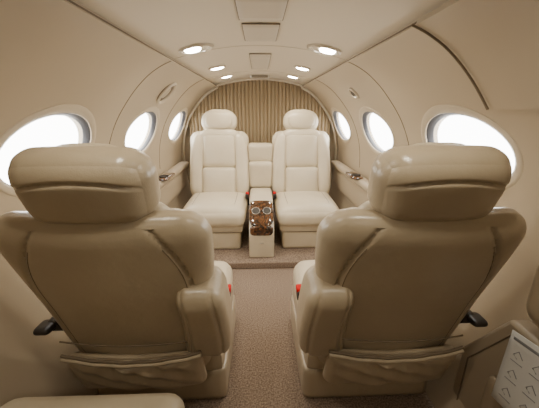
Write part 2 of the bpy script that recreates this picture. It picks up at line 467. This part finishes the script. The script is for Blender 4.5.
# ---------------------------------------------------------------- foreground furniture
e = empty("side_bench", (-.45, .30, 0))
rbox("cushion", (0, 0, .33), (.24, .32, .065), (.05, .05, .05), "leather", e, 16, lambda p, u: p + Vector((0, 0, .012 * (1 - u.x ** 2) * (1 - u.y ** 2) if p.z > 0 else 0)))
rbox("base", (0, -.02, .135), (.21, .28, .135), .02, "lower", e, 8)
tube("cushion_seam", [(-.18, .3, .382), (-.18, -.28, .382)], .002, "seam", e)

e = empty("door_side_cabinet", (.72, .50, 0))
prism("body", [(-.5, 0), (.32, 0), (.32, .30), (.18, .53), (-.5, .53)], -.02, .04, "lower", e, .012)
tube("panel_seam", [(-.022, .28, .03), (-.022, .28, .29), (-.022, .155, .50), (-.022, -.4, .50)], .0025, "gap", e)
rbox("pocket", (-.030, .05, .22), (.012, .13, .12), (.01, .03, .03), "lower", e, 10)
e = empty("safety_card", (.672, .575, .425)); e.rotation_euler = (math.radians(-8), math.radians(10), 0)
rbox("sheet", (0, 0, 0), (.002, .062, .105), .0015, "paper", e, 4)
rbox("header", (-.0025, .0, .088), (.0006, .05, .004), .0005, "ink", e, 3)
for i in range(3):
    for j in range(2):
        tube("diagram_line", [(-.0030, -.045 + .055 * j, .047 - .055 * i), (-.0030, -.03 + .055 * j, .062 - .055 * i), (-.0030, -.018 + .055 * j, .048 - .055 * i), (-.0030, -.030 + .055 * j, .040 - .055 * i)], .0010, "ink", e)
        tube("caption_line", [(-.0028, -.048 + .055 * j, .030 - .055 * i), (-.0028, -.014 + .055 * j, .030 - .055 * i)], .0009, "ink", e)
e = empty("door_frame_pad", (.722, .56, .69))
rbox("pad", (0, 0, 0), (.060, .08, .115), (.045, .05, .055), "tan", e, 14)

# ---------------------------------------------------------------- world + camera
w = bpy.data.worlds.new("sky"); S.world = w; w.use_nodes = True
bg = w.node_tree.nodes["Background"]; bg.inputs[0].default_value = (1, .98, .94, 1); bg.inputs[1].default_value = 14
cd = bpy.data.cameras.new("camera"); cam = bpy.data.objects.new("camera", cd); COL.objects.link(cam)
cd.lens = 19.7; cd.sensor_width = 36; cd.clip_start = .02
cam.location = (-.010, 0, 1.1); cam.rotation_euler = (math.radians(90 - 17.7), 0, math.radians(-1.95))
S.camera = cam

• Task to carry out: Working from the lines above, reproduce the material exactly and exclude its pictures.

• Exercise answer:
Write part 2 of the bpy script that recreates this picture. It picks up at line 467. This part finishes the script. The script is for Blender 4.5.
# ---------------------------------------------------------------- foreground furniture
e = empty("side_bench", (-.45, .30, 0))
rbox("cushion", (0, 0, .33), (.24, .32, .065), (.05, .05, .05), "leather", e, 16, lambda p, u: p + Vector((0, 0, .012 * (1 - u.x ** 2) * (1 - u.y ** 2) if p.z > 0 else 0)))
rbox("base", (0, -.02, .135), (.21, .28, .135), .02, "lower", e, 8)
tube("cushion_seam", [(-.18, .3, .382), (-.18, -.28, .382)], .002, "seam", e)

e = empty("door_side_cabinet", (.72, .50, 0))
prism("body", [(-.5, 0), (.32, 0), (.32, .30), (.18, .53), (-.5, .53)], -.02, .04, "lower", e, .012)
tube("panel_seam", [(-.022, .28, .03), (-.022, .28, .29), (-.022, .155, .50), (-.022, -.4, .50)], .0025, "gap", e)
rbox("pocket", (-.030, .05, .22), (.012, .13, .12), (.01, .03, .03), "lower", e, 10)
e = empty("safety_card", (.672, .575, .425)); e.rotation_euler = (math.radians(-8), math.radians(10), 0)
rbox("sheet", (0, 0, 0), (.002, .062, .105), .0015, "paper", e, 4)
rbox("header", (-.0025, .0, .088), (.0006, .05, .004), .0005, "ink", e, 3)
for i in range(3):
    for j in range(2):
        tube("diagram_line", [(-.0030, -.045 + .055 * j, .047 - .055 * i), (-.0030, -.03 + .055 * j, .062 - .055 * i), (-.0030, -.018 + .055 * j, .048 - .055 * i), (-.0030, -.030 + .055 * j, .040 - .055 * i)], .0010, "ink", e)
        tube("caption_line", [(-.0028, -.048 + .055 * j, .030 - .055 * i), (-.0028, -.014 + .055 * j, .030 - .055 * i)], .0009, "ink", e)
e = empty("door_frame_pad", (.722, .56, .69))
rbox("pad", (0, 0, 0), (.060, .08, .115), (.045, .05, .055), "tan", e, 14)

# ---------------------------------------------------------------- world + camera
w = bpy.data.worlds.new("sky"); S.world = w; w.use_nodes = True
bg = w.node_tree.nodes["Background"]; bg.inputs[0].default_value = (1, .98, .94, 1); bg.inputs[1].default_value = 14
cd = bpy.data.cameras.new("camera"); cam = bpy.data.objects.new("camera", cd); COL.objects.link(cam)
cd.lens = 19.7; cd.sensor_width = 36; cd.clip_start = .02
cam.location = (-.010, 0, 1.1); cam.rotation_euler = (math.radians(90 - 17.7), 0, math.radians(-1.95))
S.camera = cam